Wednesday, July 21, 2004

Israeli Barrier

"UN demands Israel tear down wall" is the headline at the Globe and Mail, reporting the 150-6 vote "demanding" that Israel demolish the "barrier" as the "world court ordered." Two paragraphs later they concede that the world court decision as well as the UN vote are not legally binding. The World Court is a court of arbitration to which Israel refused to participate. Nevertheless, the UN demands they comply with an illegal decision.

To understand why, this Toronto Star article explains a lot why the Internationalists don't like the Israeli West Bank fence.
... Palestinians of Gaza can daily compare their pitiable conditions with those of normal people by staring through the barbed wire at the lush fields of the Jewish settlers who, even though there are only 7,000 of them, occupy one-quarter of Gaza's land and consume one-third of its water.
And
Perhaps the most telling illustration of this attitude was a poll reported last month by the well-respected Palestinian Centre for Policy and Survey Research in Ramallah. It found a widespread demand for democracy. More revealing, the kind of democracy that people of Gaza most want to copy, according to the survey, is that of the Israelis. In this sense, they admire their enemies more than their own leader.
The fantasy of a Palestinian state is only a reality in the minds of the self-deluding Left but it is increasingly hard for them to pretend that Arafat is anything but a criminal boss presiding over a criminal enterprise, helpfully funded by $10 million a month from the EU. When you come down to it, maybe that is exactly what the U.N. and the EU have in common with Arafat.
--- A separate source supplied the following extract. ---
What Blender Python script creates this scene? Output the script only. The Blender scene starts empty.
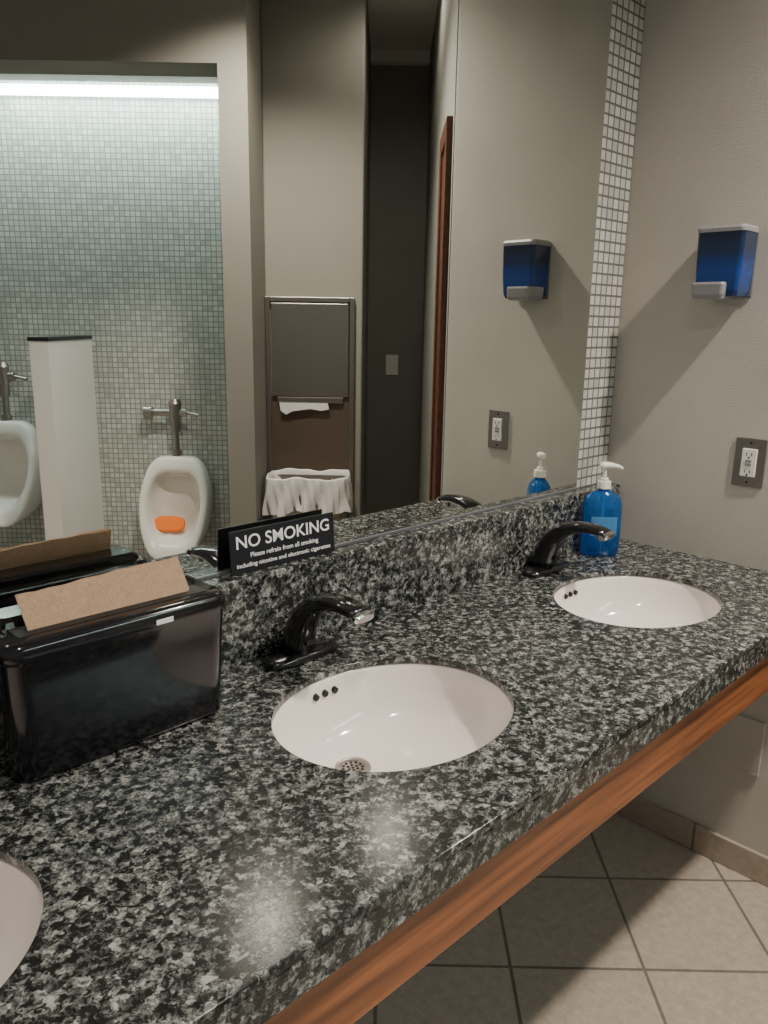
import bpy, bmesh, math
from mathutils import Vector, Matrix
D=bpy.data
S2=math.sqrt(2)
# ---------- frames ----------
def ID(p): return Vector(p)
def REAR(p):            # building grid is turned 45 deg to the mirror wall: (u along rear walls, v depth, z)
    u,v,z=p; return Vector((u,-v,z))      # local coords; objects built this way get a 45 deg z rotation
# ---------- materials ----------
def newmat(n):
    m=D.materials.new(n); m.use_nodes=True
    nt=m.node_tree; b=nt.nodes['Principled BSDF']
    return m,nt,b
def N(nt,t,**k):
    n=nt.nodes.new(t)
    for a,v in k.items(): setattr(n,a,v)
    return n
def simple(n,col,rough=.5,metal=0,bump=0,bscale=200,var=0,vscale=8,coat=0,trans=0,ior=1.45,emit=None,es=0,stretch=None):
    m,nt,b=newmat(n)
    b.inputs['Base Color'].default_value=(*col,1); b.inputs['Roughness'].default_value=rough
    b.inputs['Metallic'].default_value=metal; b.inputs['Coat Weight'].default_value=coat
    b.inputs['Transmission Weight'].default_value=trans; b.inputs['IOR'].default_value=ior
    if emit: b.inputs['Emission Color'].default_value=(*emit,1); b.inputs['Emission Strength'].default_value=es
    g=N(nt,'ShaderNodeNewGeometry'); pos=g.outputs['Position']
    if stretch:
        mp=N(nt,'ShaderNodeMapping'); mp.inputs['Scale'].default_value=stretch; nt.links.new(pos,mp.inputs['Vector']); pos=mp.outputs[0]
    if var:
        no=N(nt,'ShaderNodeTexNoise'); no.inputs['Scale'].default_value=vscale; no.inputs['Detail'].default_value=5
        nt.links.new(pos,no.inputs['Vector'])
        r=N(nt,'ShaderNodeValToRGB')
        r.color_ramp.elements[0].position=.3; r.color_ramp.elements[1].position=.7
        r.color_ramp.elements[0].color=(*[c*(1-var) for c in col],1); r.color_ramp.elements[1].color=(*[min(1,c*(1+var)) for c in col],1)
        nt.links.new(no.outputs['Fac'],r.inputs['Fac']); nt.links.new(r.outputs['Color'],b.inputs['Base Color'])
    if bump:
        no=N(nt,'ShaderNodeTexNoise'); no.inputs['Scale'].default_value=bscale; no.inputs['Detail'].default_value=3
        nt.links.new(pos,no.inputs['Vector'])
        bu=N(nt,'ShaderNodeBump'); bu.inputs['Strength'].default_value=bump; bu.inputs['Distance'].default_value=.002
        nt.links.new(no.outputs['Fac'],bu.inputs['Height']); nt.links.new(bu.outputs['Normal'],b.inputs['Normal'])
    return m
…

There was a period in history when even the Soviet Union could no longer maintain as credible fiction some of their most outlandish lies. As far back as Kruschev, de-Stalinization admitted the horrendous crimes of Stalin, something not even the New York Times will admit even today. Duranty's Pulitzer still hangs with pride at the New York Times. With only a tiny "you caught us" disclaimer.